Published as a part of Maneater v. 79, Issue 24

The Donald W. Reynolds Institute donated more than $30 million to ensure RJI’s future.

Chancellor Brady Deaton announced a $30.1 million gift from the Donald W. Reynolds Foundation on Thursday.

The donation will go toward the establishment of an endowment benefitting the Reynolds Journalism Institute. It is the third gift from the Foundation since 2004 and is the largest amount given to a public university or college in Missouri specifically for an endowment.

In 2004, the gift of $31 million to build and fund the Reynolds Journalism Institute was the largest single gift in MU's history. That gift was followed by an additional $15 million, which would cover the cost of operation for the institute until 2015.

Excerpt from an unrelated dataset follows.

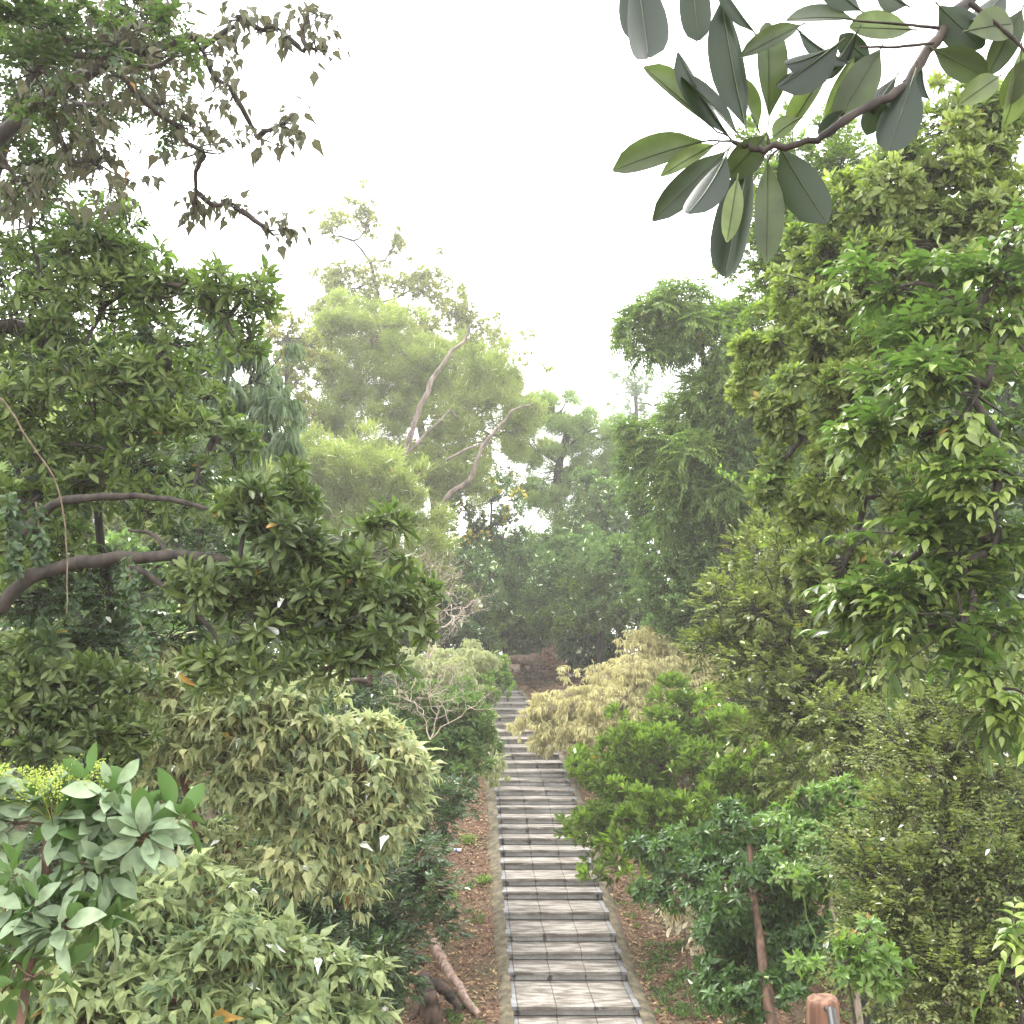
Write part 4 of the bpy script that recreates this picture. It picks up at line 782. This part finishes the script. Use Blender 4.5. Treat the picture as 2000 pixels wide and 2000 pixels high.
B_ = A_+np.stack([rr_.normal(size=n_)*.7, rr_.normal(size=n_)*.5, rr_.normal(size=n_)*.16], -1); twigs(mb, A_, B_, .025, .008, rr_, .15)
tag(mb.build('brushwood', M['rot']), 'heap of broken dead branches below the root ball', 'brushwood', kind='stuff')
def bare(name, label, start, d0, L, r, seed, mat='dead_twig', depth=5, spread=.62, cat='dead shrub'):
    rg_ = np.random.RandomState(seed); mb = MB(); A, B, R0, R1 = [], [], [], []
    def grow(p, d, l, r, k):
        q = p+d*l; A.append(p); B.append(q); R0.append(r); R1.append(r*.68)
        if k == 0: return
        for _ in range(2 if rg_.rand() < .55 else 3):
            nd = unit(d+rg_.normal(size=3)*spread+np.array([0, 0, .05])); grow(q, nd, l*rg_.uniform(.6, .92), r*.66, k-1)
    for dd in d0: grow(np.array(start, float), unit(np.array(dd, float)), L, r, depth)
    A, B, R0, R1 = map(np.array, (A, B, R0, R1)); twigs(mb, A, B, R0, R1, rg_, .10)
    o = empty(name, tuple(start)); tag(o, label, cat); mb.build('branches', M[mat], o); return o
s_ = at(838, 1215, 14); bare('bare_shrub', 'leafless shrub of pale tangled twigs beside the end of the paddle leafed bough', (s_[0], s_[1], s_[2]-.5), [(-.15, 0, 1), (.25, .1, 1), (.05, -.2, .8)], .42, .016, 11, depth=6)
s_ = at(840, 1420, 17); bare('bare_shrub', 'leafless grey twigs sticking out of the tufted bush on the left bank', (s_[0], s_[1], s_[2]-.2), [(-.3, 0, 1), (.3, 0, 1), (.7, 0, .6)], .40, .013, 12, depth=5)
s_ = at(1030, 1345, 43); bare('bare_shrub', 'dry grey twigs on the bare soil right of the uppermost steps', gy(1060, 44, 0), [(-.5, 0, .6), (.5, 0, .7), (.1, 0, 1)], .5, .02, 13, 'twig', depth=4)
def vine(name, label, pts, r, mat='twig', leaf=None, seed=0):
    mb = MB(); rg_ = np.random.RandomState(seed); tube(mb, pts, r, r*.6, 5, .3, rg_); o = empty(name, tuple(pts[0])); tag(o, label, 'vine'); mb.build('stem', M[mat], o)
    if leaf:
        P = np.array(pts); t_ = rg_.uniform(0, len(P)-1.01, leaf[1]); i = t_.astype(int); Q = P[i]+(P[i+1]-P[i])*(t_-i)[:, None]+rg_.normal(size=(leaf[1], 3))*.02
        lf = MB(); D = rg_.normal(size=(leaf[1], 3)); D[:, 2] -= .7; leaves(lf, 'ellip_lo', Q, D, rg_.normal(size=(leaf[1], 3))+[[0, -.6, .6]], leaf[2], leaf[2]*.3, rg_.rand(leaf[1]), 0); lf.build('foliage', M[leaf[0]], o)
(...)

“I think it’s fair to say we would not be here today were it not for a scrappy young man from Oklahoma City named Donald W. Reynolds,” Deaton said.

Reynolds graduated from MU in 1927 and quickly went on to buy his own newspaper, which was then sold to fund the creation of the Donrey Media Group. He also served in World War II and, once he was discharged, went on to build up Donrey until he owned over 100 news enterprises, focusing on small, local communities.

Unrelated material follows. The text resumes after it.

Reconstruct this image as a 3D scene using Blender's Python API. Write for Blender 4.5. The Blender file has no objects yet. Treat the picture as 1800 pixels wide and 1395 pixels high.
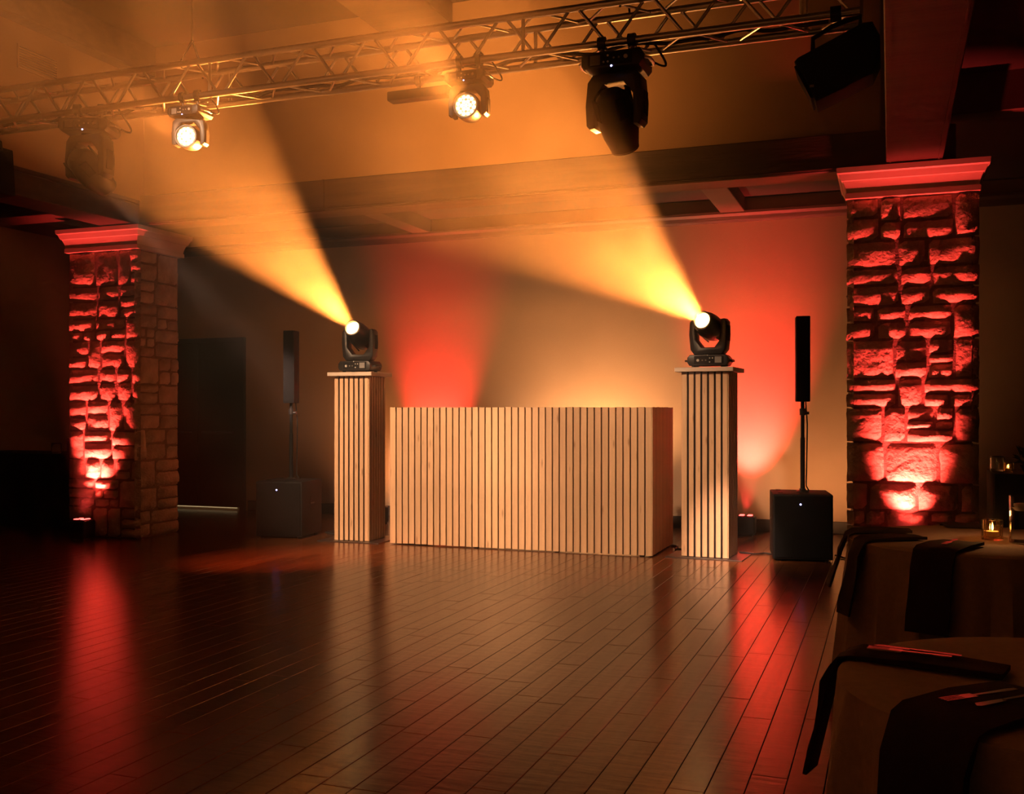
import bpy, bmesh, math, random
from mathutils import Vector, Matrix, noise
random.seed(7)
PI = math.pi
C = bpy.context.scene.collection
sc = bpy.context.scene

# ------------------------------------------------------------------ camera, world, big lights, exposure
YAW = math.atan2(665, 1800)
cam = bpy.data.cameras.new('camera'); cam_o = bpy.data.objects.new('camera', cam); C.objects.link(cam_o)
cam.sensor_width = 36; cam.lens = 36.0; cam.shift_y = (722 - 697.5) / 1800; cam.clip_start = 0.05
cam_o.location = (0, 0, 1.3); cam_o.rotation_euler = (PI / 2, 0, YAW)
sc.camera = cam_o
w = bpy.data.worlds.new('night'); sc.world = w; w.use_nodes = True
w.node_tree.nodes['Background'].inputs[0].default_value = (1, .42, .16, 1)
w.node_tree.nodes['Background'].inputs[1].default_value = 0.032
sc.view_settings.view_transform = 'Standard'; sc.view_settings.look = 'None'
sc.view_settings.exposure = 0.0; sc.view_settings.gamma = 1.0; sc.view_settings.use_curve_mapping = False
sc.cycles.max_bounces = 8; sc.cycles.transmission_bounces = 8; sc.cycles.diffuse_bounces = 2; sc.cycles.glossy_bounces = 2; sc.cycles.volume_bounces = 0
sc.cycles.use_light_tree = False; sc.cycles.adaptive_threshold = 0.05; sc.cycles.volume_step_rate = 3.0; sc.cycles.volume_max_steps = 64
sc.cycles.use_denoising = True

AMBER = (1, .285, .046); WARM = (1, .60, .33); RED = (1, .058, .046); SOFT = (1, .58, .40)

def spot(name, loc, target, energy, angle, blend, color, radius=.03, parent=None):
    l = bpy.data.lights.new(name, 'SPOT'); l.energy = energy; l.spot_size = math.radians(angle)
    l.spot_blend = blend; l.color = color; l.shadow_soft_size = radius
    o = bpy.data.objects.new(name, l); C.objects.link(o); o.location = loc
    o.rotation_euler = (Vector(target) - Vector(loc)).to_track_quat('-Z', 'Y').to_euler()
    return o

# added spots above the frame, without fixtures, to light booth and columns
spot('added_front_wash', (-5.0, 3.0, 4.75), (-4.5, 9.0, .72), 3500, 28, .8, WARM, .2)
spot('added_front_wash', (-4.0, 3.0, 4.75), (-2.3, 9.0, .72), 3500, 28, .8, WARM, .2)
spot('floor_pool_light', (-6.9, 5.2, 3.5), (-5.0, 7.8, 0), 1700, 23, 1.0, (1, .17, .05), .08)  # unseen spot added to make the reddish pool on the floor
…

With his wealth, Reynolds founded the Donald W. Reynolds Foundation, which awards donations such as those given to MU. The most recent announcement of more than $30 million ensures that the Reynolds Journalism institute will be funded far into the future.

“This endowment ensures that the Reynolds Institute will benefit future generations of citizens with its groundbreaking work on new methods and models of journalism,” Deaton said. “We will forever be in debt to the Reynolds Foundation for enabling the university to launch and now make permanent this world-class center of research and service.”

The excitement over the donation was shared by many in the MU journalism community. Randy Picht, who became executive director of the Reynolds Journalism Institute in April after a long career with the Associated Press, said that the donation will have an impact that reaches far beyond the walls of the institute.

“This is great news for the news business,” Picht said. “It will mean more partnerships, more solutions and, most importantly, stronger journalism.”

Fred Smith, chairman of the Donald W. Reynolds Foundation, said that the gift expresses the trust that the foundation has in MU.

“The Reynolds Journalism Institute is still quite young, but it’s fast becoming a place where the industry is coming to explore new content and revenue streams,” Smith said. “The institute is a place of hope for all who believe that democracy must be supported by a free and vibrant press.”